Adventures at the speed of light™

EFHW 40-10 Wire Antenna installation and testing

Sunday - July 11, 2019

I terminated a couple of resistors totaling 2.5KΩ on antenna and ground lead, then measured the SWR—it came out pretty good.

  • 80M - 1.09
  • 40M - 1.31
  • 20M - 1.77
  • 17M - 1.99
  • 15M - 2.20
  • 12M - 2.50
  • 10M - 2.80

Satisfied with the bench test, I installed the transformer about 2ft up from the ground and the wire going up about 25 feet on a Jackite pole. Then threw the rest up over the roof and connected it to the tether rope from the other Jackite pole as planned. Trimmed the wire until I got good SWR at 40M which got me good readings with 20M and 10M.

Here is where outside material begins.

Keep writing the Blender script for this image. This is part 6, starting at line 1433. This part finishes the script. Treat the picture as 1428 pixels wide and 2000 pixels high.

All was good until I took a closer look at the installation. The Jackite poles weren't rigid enough and they bowed to the tension and weight of the 14AWG antenna wire. It was windy that day too, so the Jackite poles were swaying. I even guyed one of them to see how it would be, but it was just getting pushed around by the wind. Over the next few days, the Jackite poles were raised and lowered as needed. However, I wasn't really confident keeping it as a permanent installation so I worked on a solution to this.

What I need to do:
  1. Remove the Alpha Antenna Promaster vertical from the roof mounted tripod
  2. Move the 2M/70CM dual band antenna to where the above antenna was
  3. Create a loading coil for 40M to shorten the wire to a total of 37 feet
  4. Put a mast where the dual band antenna was and use it to hang the wire on
  5. Install the wire antenna in a somewhat permanent position

Night of the living coil

Thursday - July 18, 2019

So far, I have done steps 1 and 2. So fast forward to Step 3—I made myself a loading coil based on a recipe or instruction that was floating around which was supposed to yield a 34µH. It called for a 3/4" PVC pipe, 60 turns of 1mm enameled copper wire. I hooked it up to the end of the 20M wire portion (33') and added the suggested length of 4' 11" of wire for the 40M and the SWR was an amazing 20! Yeah, there's something really off about it, even when I tried folding the wire in the SWR wouldn't come close down to 15!


Unfortunately, I didn't have an LCR tester, so I ordered one and while waiting I used an online helical coil calculator and made a shorter coil with less coils. This time I made it with 67 turns and I got the 40M SWR to dip down to 2.7. I figured, ok I am getting close but that's not the magic number since I shouldn't have to bring down the wire down to 3" 9".

Then I got my LCR meter and a HAM friend of mine suggested using a different more detailed online calculator. I used the suggested and I formulated a factor of +/-1µH margin of error—then I built another coil with a little less turn than the last one. This time around, the number of turns came down to 56 and I got to the magic number of 34.4µH!


I tested the coil and trimmed the short 40M wire back and I got the SWR to 1.35. I think that's a keeper right? Awesome!

Testing, testing and more testing

Thursday - July 31, 2019

I haven't been able to put up the mast where the old dual-band 2M / 70CM antenna was because I've been so busy lately. However, ever since I got the SWR down for 40M, I've been temporarily putting the antenna up on a 30' and 20' Jackite pole. This is without their top two flimsy sections so making it 25' to 18' as an inverted L sloping down a bit. I also put water proofed and shrink wrapped the coil.

I've been making contacts and even able to listen to 80M :D Just the other night, I spoke to KN6UP in Hayward, N46AM down in San Diego and W4REY up in Bremerton, Washington. Plus, I hear folks out in Idaho, Texas and Arizona conducting their nightly nets. Not bad for some shortened EFHW antenna eh? For sure! I'm proud of it.


So what's next? Steps 4 and 5
Install a mast and put this sucker up over the roof! I'm sure it will make a bit more difference in hearing and transmit.